I shall later write vignettes triggered by those returning shadows of those days in Dupax when, oh well,as the lines of the Brothers Four’s song “Time to Remember” go:

...when grass was green and grain was yellow
and dreams were kept beside your pillow
and love was an ember about to billow.

July 24, 2001

6 comments:

  1. From: LATARP@aol.com
    Subject: Kumosta
    To: charlzcastro@yahoo.com
    Date: Sunday, March 6, 2011, 10:06 AM

    Charles,

    How are you? I don't know if you still remember me. Sa-on si Peping Latar. Ana' Uncle mun Apolonio Latar on Gregoria (Goria) Castro. I think my brother Jose was your classmate. If you remember, our house was by the gate to the Gabaldon school. I know your house was in the corner there of the loop around Domang. I remember, when coming from the Gabaldon school, you go all the way to the Laccay's house, turn left and at the end, before you turn right, is your house. Am I correct?

    I saw your article and pictures about Dupax and I just want to thank you for writing about the Isinay culture and language. I heard that Isinay is on the decline as children in Dupax, even those of Isinay parentage do not speak the dialect anymore. That is sad.

    So much for that. Gosto' lojom an mampasalamat i-si-a' for promoting the Isinay people, culture and dialect. Kumosta't Uncle Vicente on si Uncle Ermin?

    Best Regards to all.

    Thank you,

    Perpetuo C. Latar
    Vice-President
    Bank of America / Merrill Lynch
    New York / New Jersey

    OUR REPLY:

    Hi Wa Peping!

    Of course, I remember you as the guy who always had first honor ribbons from Grade 1 to High School.

    But this you probably don't remember: you were a staff member (or was it editor?) of the St. Mary's College LINK and you wrote something about how to pronounce "ghoti" and some other copies of the student paper found their way to St.Mary's Dupax -- and I was so proud that a person I knew had his name in print and there and then I also resolved to also break print soon.

    Oh yes, Joe was my classmate also from Grade 1 to High School and was in fact part of my close-knit group of Isinay-speaking friends (that's why I was always excused by Auntie Goria or Uncle Polonio each time the guavas by your fence turned yellow and boys and girls at the Gabaldon-Prefab complex could not resist giving in to the temptation).

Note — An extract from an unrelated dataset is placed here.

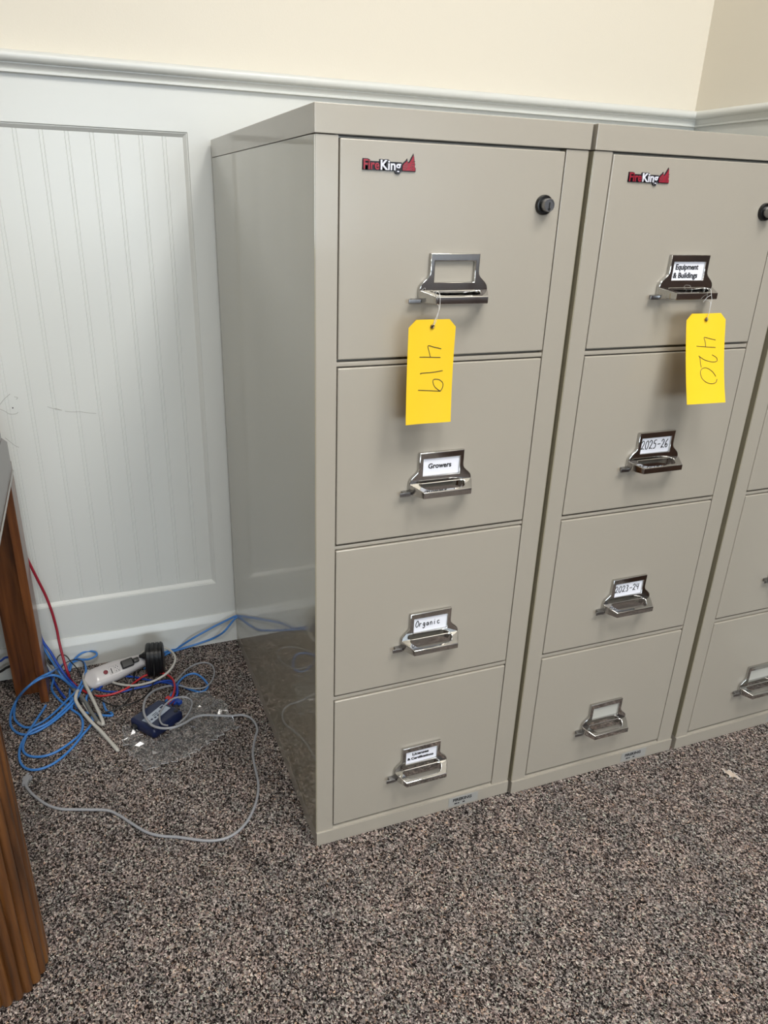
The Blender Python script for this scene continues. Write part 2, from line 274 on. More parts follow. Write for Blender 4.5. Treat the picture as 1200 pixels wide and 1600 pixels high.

    Joe emailed me once to say you taught for sometime at the University of Baguio; I also did part-time teaching at UB's Arts and Sciences Department in 1977-78 -- and that's where I found my wife who mad me settle in Baguio ever since.

    You're correct in your memories about certain spots in Domang. But did you know I preferred taking the short-cut route that passed by Pitang? No matter if I would have my short-pants get full of amorseco, I loved that carabao trail as it enabled me to munch guavas, sapang, kamiring, and sompalo that were all free for the taking then.

    Ah, how fast time flies. You must now be 65. Da^mi y Joe ya man-60 ami tay lojom (Joe in July; saon ila ya Agosto).

    Papa passed away March 11, 2005; Uncle Ermin died December 15, 2004.

    Oh yes, misalsalamata^ podda, uwa, toy tinuwilim di man-ojar an blog u. It is a merry mix actually of my boyhood memoirs, samples of my more kilometric writings, and photos that I happen to take once in a while that I am able to visit our hometown.

    In fact, I'll have one post soon that will probably interest you -- about the Gabaldon building that certainly had been part of your waking hours when you were still warm bodies directly in front of the Dupax Elementary School.